## GOAL
Repeat each record exactly as written, and drop any images.

Begin

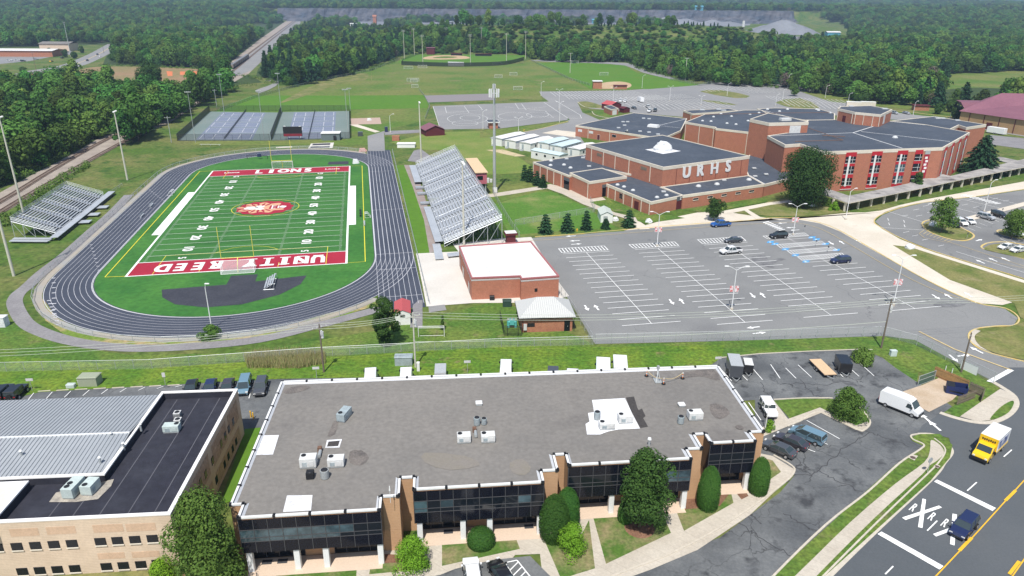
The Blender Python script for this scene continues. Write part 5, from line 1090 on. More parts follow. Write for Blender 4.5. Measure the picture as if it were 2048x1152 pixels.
for x, y in ((1102, 322), (1101, 331), (1128, 330), (1141, 336)): skylight(x, y, 5)
for x, y in ((1133, 318), (1178, 333), (1166, 316)): skylight(x, y, 5, .6, False)
for x, y in ((1235, 370), (1248, 374), (1266, 381), (1314, 395), (1333, 391)): skylight(x, y, 4.1, .7)
for x, y in ((1397, 373), (1434, 369), (1498, 360)): skylight(x, y, 4.3, .9)
for x, y in ((1327, 384), (1448, 361), (1508, 337), (1532, 349), (1510, 353)): skylight(x, y, 4.2, .6, False)
for x, y in ((1246, 244), (1255, 244), (1287, 237), (1298, 238), (1237, 256), (1249, 251), (1280, 263), (1298, 265), (1316, 269)): skylight(x, y, 5, .7, False)
for x, y in ((1405, 242), (1422, 243), (1427, 234), (1463, 233), (1442, 228), (1454, 247), (1472, 249), (1496, 242), (1500, 229), (1518, 226)): skylight(x, y, 9, .7)
for x, y in ((1535, 219), (1559, 223), (1575, 219), (1633, 219), (1637, 221), (1660, 226)): skylight(x, y, 9, .8)
skylight(1790, 275.5, 13.4, 1.0); skylight(1702, 213, 18, .8, False); skylight(1769, 218, 18, 1, False)
for x, y in ((1885, 237), (1914, 241), (1875, 237)): skylight(x, y, 12.4, .9, False)
for x, y in ((1404, 220), (1437, 219), (1447, 221)): skylight(x, y, 5, 1.1, False)
q = MB(); q.box(G(1307, 254, 5), (5, 3, 1.1), -.6, 0, .9, .9); q.build('roof_unit', white_metal, sch)
q = MB(); q.box(G(1570, 241, 17.2), (4, 2, .9), .2); q.build('roof_unit', hvac, sch)
# pipes on roof
q = MB(); q.path([G(1590, 283, 13.9), G(1686, 280, 13.9)], .12, 4); q.path([G(1617, 256, 13.9), G(1686, 280, 13.9)], .12, 4); q.path([G(1645, 271, 13.9), G(1690, 273, 13.9)], .12, 4); q.build('roof_pipe', rust, sch)
q = MB(); q.path([G(1410, 229, 9.6), G(1560, 226, 9.6), G(1660, 225, 9.6)], .12, 4); q.build('roof_pipe', rust, sch)
# gym: letters, pilaster joints, downspouts, vents
A, B = xy(GY[0]), xy(GY[1])
gf = [xy(G(1326.5, 334.5, GH)), xy(G(1499, 312, GH))]; gl = [xy(G(1172, 289, GH)), xy(G(1326.5, 334.5, GH))]
gd, gn = frame(*gf); gang = atan2(gd.y, gd.x)
for ch, x, y in (('U', 1373, 345), ('R', 1400, 341.5), ('H', 1428.5, 337), ('S', 1456, 333)):
	p = onwall(x, y, *gf)+gn*.12
	M_ = Matrix.Translation(p) @ Matrix.Rotation(gang, 4, 'Z') @ Matrix.Rotation(pi/2, 4, 'X')
	text('letter', ch, 5.1, M_, white_metal, ext=.06, sx=.95, parent=sch, bold=.27)
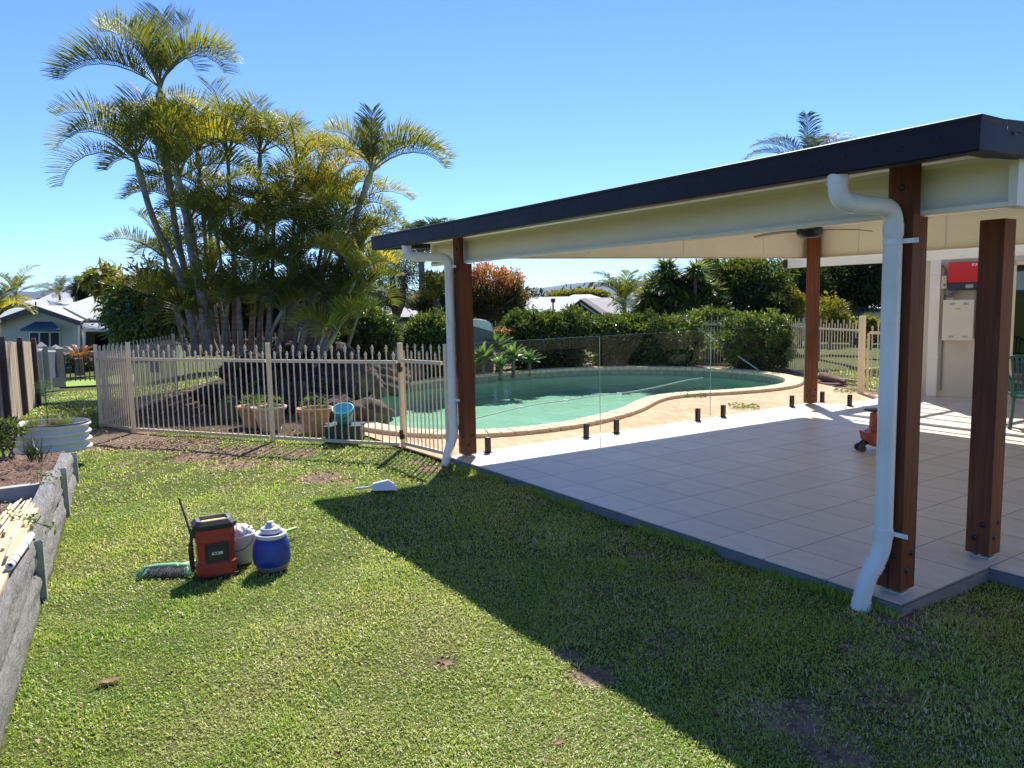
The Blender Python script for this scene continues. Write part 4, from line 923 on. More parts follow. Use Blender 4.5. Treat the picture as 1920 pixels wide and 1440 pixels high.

End

## EXERCISE SOLUTION
The Blender Python script for this scene continues. Write part 5, from line 1090 on. More parts follow. Write for Blender 4.5. Measure the picture as if it were 2048x1152 pixels.
for x, y in ((1102, 322), (1101, 331), (1128, 330), (1141, 336)): skylight(x, y, 5)
for x, y in ((1133, 318), (1178, 333), (1166, 316)): skylight(x, y, 5, .6, False)
for x, y in ((1235, 370), (1248, 374), (1266, 381), (1314, 395), (1333, 391)): skylight(x, y, 4.1, .7)
for x, y in ((1397, 373), (1434, 369), (1498, 360)): skylight(x, y, 4.3, .9)
for x, y in ((1327, 384), (1448, 361), (1508, 337), (1532, 349), (1510, 353)): skylight(x, y, 4.2, .6, False)
for x, y in ((1246, 244), (1255, 244), (1287, 237), (1298, 238), (1237, 256), (1249, 251), (1280, 263), (1298, 265), (1316, 269)): skylight(x, y, 5, .7, False)
for x, y in ((1405, 242), (1422, 243), (1427, 234), (1463, 233), (1442, 228), (1454, 247), (1472, 249), (1496, 242), (1500, 229), (1518, 226)): skylight(x, y, 9, .7)
for x, y in ((1535, 219), (1559, 223), (1575, 219), (1633, 219), (1637, 221), (1660, 226)): skylight(x, y, 9, .8)
skylight(1790, 275.5, 13.4, 1.0); skylight(1702, 213, 18, .8, False); skylight(1769, 218, 18, 1, False)
for x, y in ((1885, 237), (1914, 241), (1875, 237)): skylight(x, y, 12.4, .9, False)
for x, y in ((1404, 220), (1437, 219), (1447, 221)): skylight(x, y, 5, 1.1, False)
q = MB(); q.box(G(1307, 254, 5), (5, 3, 1.1), -.6, 0, .9, .9); q.build('roof_unit', white_metal, sch)
q = MB(); q.box(G(1570, 241, 17.2), (4, 2, .9), .2); q.build('roof_unit', hvac, sch)
# pipes on roof
q = MB(); q.path([G(1590, 283, 13.9), G(1686, 280, 13.9)], .12, 4); q.path([G(1617, 256, 13.9), G(1686, 280, 13.9)], .12, 4); q.path([G(1645, 271, 13.9), G(1690, 273, 13.9)], .12, 4); q.build('roof_pipe', rust, sch)
q = MB(); q.path([G(1410, 229, 9.6), G(1560, 226, 9.6), G(1660, 225, 9.6)], .12, 4); q.build('roof_pipe', rust, sch)
# gym: letters, pilaster joints, downspouts, vents
A, B = xy(GY[0]), xy(GY[1])
gf = [xy(G(1326.5, 334.5, GH)), xy(G(1499, 312, GH))]; gl = [xy(G(1172, 289, GH)), xy(G(1326.5, 334.5, GH))]
gd, gn = frame(*gf); gang = atan2(gd.y, gd.x)
for ch, x, y in (('U', 1373, 345), ('R', 1400, 341.5), ('H', 1428.5, 337), ('S', 1456, 333)):
	p = onwall(x, y, *gf)+gn*.12
	M_ = Matrix.Translation(p) @ Matrix.Rotation(gang, 4, 'Z') @ Matrix.Rotation(pi/2, 4, 'X')
	text('letter', ch, 5.1, M_, white_metal, ext=.06, sx=.95, parent=sch, bold=.27)
The Blender Python script for this scene continues. Write part 4, from line 923 on. More parts follow. Use Blender 4.5. Treat the picture as 1920 pixels wide and 1440 pixels high.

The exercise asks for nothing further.